Ad ogni modo la chiamata di questi due discepoli costituisce un episodio biblico molto importante, perché ci aiuta a comprendere il delicato passaggio dalla fede mosaica, alla fede cristiana, nonché il passaggio dalla dimensione personale a quella comunitaria e più specificamente ecclesiale. Significativo a questo riguardo è il distacco che i due discepoli compiono nei confronti del Battista, per dirigersi, su sua indicazione, a Cristo: “Ecco l’Agnello di Dio”, dice Giovanni ai suoi due discepoli, e questi “sentendolo parlare così”, da quel giorno “seguirono Gesù” (Gv 1, 36-37). Gesù viene riconosciuto come colui che porta a compimento l’attesa messianica, di cui aveva parlato già Mosè a suo tempo, quando rivolgendosi al popolo disse: “Per te il Signore, il tuo Dio, farà sorgere in mezzo a te, fra i tuoi fratelli, un profeta pari a me; a lui darete ascolto” (Dt 18,15).

Questa rinnovata comprensione di Dio in Cristo, porta i due discepoli a compiere anche una straordinaria esperienza di comunione con lui. “Che cosa cercate?” chiede loro Gesù, ed essi, senza mezzi termini, dicono: “Maestro dove dimori?”. Essi non hanno più bisogno di conoscere l’identità di Gesù, poiché il Battista lo aveva già indicato loro come il Messia. Ora avvertono una maggiore esigenza: vogliono dimorare con lui, abitare nella sua stessa casa, partecipare della sua stessa vita. È chiaro che la domanda non si riferisce ad una dimora fisica, per altro Gesù non disponeva neppure di un cuscino dove poggiare il capo (cf. Mt 8,20), ma alla sua relazione col Padre. È questa la dimora nella quale i discepoli chiedono di entrare e nella quale sostarono “quel giorno” (cf. Gv 1,39). Mettersi alla sequela di Gesù significa allora aderire alla sua comunione col Padre, consacrarsi a questa rinnovata vita d’amore con lui. “Li chiamò perché stessero con lui”, ribadisce a questo proposito l’evangelista Marco 3,14; e Paolo ne conferma l’unità quando nella prima lettera ai Corinti dice: “Chi si unisce al Signore forma con lui un solo spirito” (1Cor 6,17). Qui è la vera dimora di Gesù. Qui è anche la nostra, come replica Gesù: “Se uno mi ama … anche il Padre mio lo amerà e noi verremo a lui e prenderemo dimora presso di lui” (cf. Gv 14, 23). “Venite e vedrete” diventa perciò l’invito che Cristo rivolge a ciascuno di noi, e quello che a nostra volta, oggi più che mai, anche noi siamo chiamati a rivolgere ai nostri fratelli, se intendiamo rendere visibile e credibile la vita evangelica di Cristo nel mondo.

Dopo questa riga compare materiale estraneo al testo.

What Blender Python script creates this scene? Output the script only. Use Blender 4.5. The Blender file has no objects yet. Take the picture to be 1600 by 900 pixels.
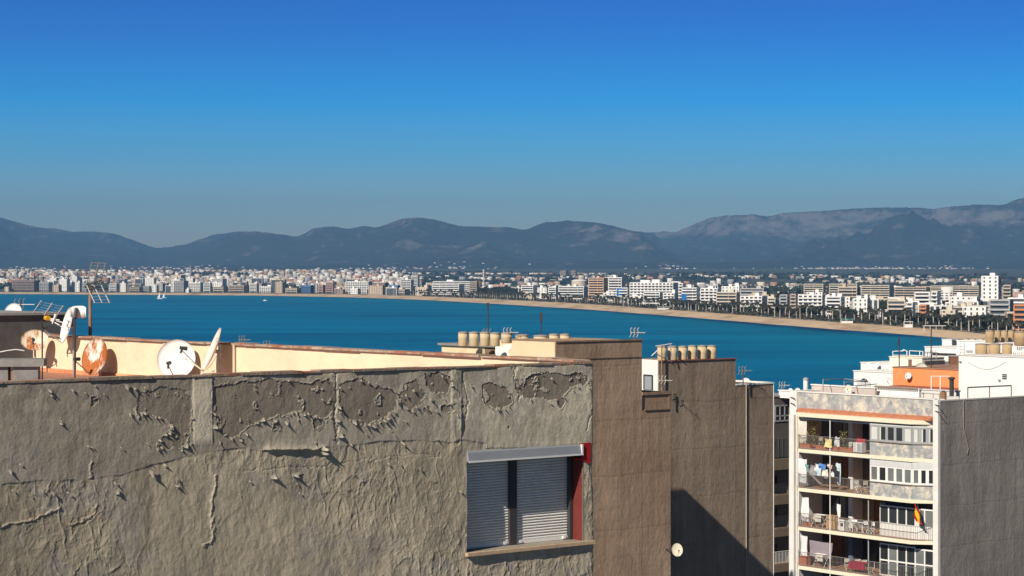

[1] La Bibbia, tuttavia, non esita a raccontare anche le difficoltà inerenti alla chiamata, come quelle provocate dai dubbi. A questo riguardo la chiamata di Gedeone offre interessanti spunti di riflessione (Gdc 6).
[2] Il racconto giovanneo si distingue anche per una diversa collocazione geografica della chiamata dai primi discepoli. Rispetto ai Sinottici che la collocano intorno al Lago di Galilea, egli infatti la situa lungo il Giordano e precisamente a Betania, nella Transgiordania, poco più in alto del Mar Morto.
[3] Tra i Sinottici l’evangelista Luca sembra voler evitare interpretazione che essi abbiano seguito Gesù al loro primo contatto, ponendo il racconto di alcuni miracoli, tra i quali quello della guarigione della suocera di Pietro, prima della loro chiamata (cf. Lc 4,38-5,11).
[4] L’evangelista Marco per esempio si limita a riferire solo l’essenziale della vocazione: la chiamata di Cristo e la risposta immediata dei discepoli.
[5] Discernere significa capire l’origine di una voce: essa può venire da Dio, dall’io, dalle persone o dal nemico. Non si tratta di un’abilità tecnica, ma di una qualità che scaturisce dalla prolungata familiarità con la vita di Dio. Stando alla testimonianza dell’autore Samuele faticò non poco ad acquisire quest’arte. Dio dovette chiamarlo per ben quattro volte (cf. 1Sam 3,4.6.8.10) prima che lui cominciasse a riconoscere l’origine divina della voce. Infatti nelle prime tre volte essa viene confusa con quella di Eli. L’insistenza diventa così anche un criterio per capire se una voce viene da Dio o meno. Diversamente essa tende ad affievolirsi nel tempo.
[6] Nella visione giovannea l’appellativo “Agnello di Dio” indica soprattutto il Cristo, al quale viene riconosciuto il carattere sacrificale della sua missione: come l’agnello anche Cristo non si sottrae alla sua morte, anzi pur consapevole della drammatica sorte che gli spetta, si mostra docile e obbediente alla volontà di Dio che si dischiude attraverso di essa. L’idea di associare Cristo all’agnello ha radici antiche: nel libro dell’Esodo il sangue dell’agnello, posto sugli stipiti delle porte, salva i figli d’Israele in Egitto al passaggio dell’angelo sterminatore (cf. Es 12,3-5). A memoria di questo evento il sacrificio dell’agnello era prescritto regolarmente nel Tempio di Gerusalemme. Sempre in questa ottica teologica il profeta Geremia aveva prefigurato nell’agnello il Cristo-vittima per i peccati del popolo, in virtù della sua innocenza e mansuetudine (Ger 11,19).